## WRITTEN INSTRUCTION
Retype all of the data exactly as given.

## COLLECTED DATA
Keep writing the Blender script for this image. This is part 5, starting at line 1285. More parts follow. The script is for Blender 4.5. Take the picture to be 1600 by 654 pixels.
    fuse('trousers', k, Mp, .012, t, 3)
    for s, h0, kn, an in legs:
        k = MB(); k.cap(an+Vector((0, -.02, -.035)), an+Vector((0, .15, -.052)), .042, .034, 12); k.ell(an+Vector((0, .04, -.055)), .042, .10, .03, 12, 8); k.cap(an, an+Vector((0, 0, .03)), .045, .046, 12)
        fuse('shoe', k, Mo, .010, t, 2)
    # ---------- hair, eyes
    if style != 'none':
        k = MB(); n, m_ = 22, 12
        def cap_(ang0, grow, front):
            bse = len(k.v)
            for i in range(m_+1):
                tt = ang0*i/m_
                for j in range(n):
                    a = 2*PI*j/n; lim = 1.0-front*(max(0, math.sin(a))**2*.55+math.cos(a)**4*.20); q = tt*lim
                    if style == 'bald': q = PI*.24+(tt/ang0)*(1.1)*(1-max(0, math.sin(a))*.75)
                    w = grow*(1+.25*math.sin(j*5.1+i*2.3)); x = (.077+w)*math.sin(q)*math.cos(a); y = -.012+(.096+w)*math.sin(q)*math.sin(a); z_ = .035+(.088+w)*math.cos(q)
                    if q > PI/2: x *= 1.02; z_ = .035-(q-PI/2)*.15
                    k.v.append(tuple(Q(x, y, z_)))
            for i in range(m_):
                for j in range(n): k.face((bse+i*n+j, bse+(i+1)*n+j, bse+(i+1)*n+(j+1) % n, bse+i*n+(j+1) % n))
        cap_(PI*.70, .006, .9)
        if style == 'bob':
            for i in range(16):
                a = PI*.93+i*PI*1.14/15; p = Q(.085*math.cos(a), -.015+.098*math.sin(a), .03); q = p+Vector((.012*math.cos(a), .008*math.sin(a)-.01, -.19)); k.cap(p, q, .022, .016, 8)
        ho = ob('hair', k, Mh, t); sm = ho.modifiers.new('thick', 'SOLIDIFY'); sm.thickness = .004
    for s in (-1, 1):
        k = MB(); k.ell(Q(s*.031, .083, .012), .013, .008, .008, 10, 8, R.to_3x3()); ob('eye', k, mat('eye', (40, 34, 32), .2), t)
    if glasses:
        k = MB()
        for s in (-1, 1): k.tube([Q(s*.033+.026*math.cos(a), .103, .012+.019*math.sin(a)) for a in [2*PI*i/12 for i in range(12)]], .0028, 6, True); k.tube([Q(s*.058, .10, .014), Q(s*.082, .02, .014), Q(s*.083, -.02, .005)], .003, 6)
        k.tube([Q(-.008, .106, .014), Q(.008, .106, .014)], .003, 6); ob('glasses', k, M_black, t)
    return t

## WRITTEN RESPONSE
Keep writing the Blender script for this image. This is part 5, starting at line 1285. More parts follow. The script is for Blender 4.5. Take the picture to be 1600 by 654 pixels.
    fuse('trousers', k, Mp, .012, t, 3)
    for s, h0, kn, an in legs:
        k = MB(); k.cap(an+Vector((0, -.02, -.035)), an+Vector((0, .15, -.052)), .042, .034, 12); k.ell(an+Vector((0, .04, -.055)), .042, .10, .03, 12, 8); k.cap(an, an+Vector((0, 0, .03)), .045, .046, 12)
        fuse('shoe', k, Mo, .010, t, 2)
    # ---------- hair, eyes
    if style != 'none':
        k = MB(); n, m_ = 22, 12
        def cap_(ang0, grow, front):
            bse = len(k.v)
            for i in range(m_+1):
                tt = ang0*i/m_
                for j in range(n):
                    a = 2*PI*j/n; lim = 1.0-front*(max(0, math.sin(a))**2*.55+math.cos(a)**4*.20); q = tt*lim
                    if style == 'bald': q = PI*.24+(tt/ang0)*(1.1)*(1-max(0, math.sin(a))*.75)
                    w = grow*(1+.25*math.sin(j*5.1+i*2.3)); x = (.077+w)*math.sin(q)*math.cos(a); y = -.012+(.096+w)*math.sin(q)*math.sin(a); z_ = .035+(.088+w)*math.cos(q)
                    if q > PI/2: x *= 1.02; z_ = .035-(q-PI/2)*.15
                    k.v.append(tuple(Q(x, y, z_)))
            for i in range(m_):
                for j in range(n): k.face((bse+i*n+j, bse+(i+1)*n+j, bse+(i+1)*n+(j+1) % n, bse+i*n+(j+1) % n))
        cap_(PI*.70, .006, .9)
        if style == 'bob':
            for i in range(16):
                a = PI*.93+i*PI*1.14/15; p = Q(.085*math.cos(a), -.015+.098*math.sin(a), .03); q = p+Vector((.012*math.cos(a), .008*math.sin(a)-.01, -.19)); k.cap(p, q, .022, .016, 8)
        ho = ob('hair', k, Mh, t); sm = ho.modifiers.new('thick', 'SOLIDIFY'); sm.thickness = .004
    for s in (-1, 1):
        k = MB(); k.ell(Q(s*.031, .083, .012), .013, .008, .008, 10, 8, R.to_3x3()); ob('eye', k, mat('eye', (40, 34, 32), .2), t)
    if glasses:
        k = MB()
        for s in (-1, 1): k.tube([Q(s*.033+.026*math.cos(a), .103, .012+.019*math.sin(a)) for a in [2*PI*i/12 for i in range(12)]], .0028, 6, True); k.tube([Q(s*.058, .10, .014), Q(s*.082, .02, .014), Q(s*.083, -.02, .005)], .003, 6)
        k.tube([Q(-.008, .106, .014), Q(.008, .106, .014)], .003, 6); ob('glasses', k, M_black, t)
    return t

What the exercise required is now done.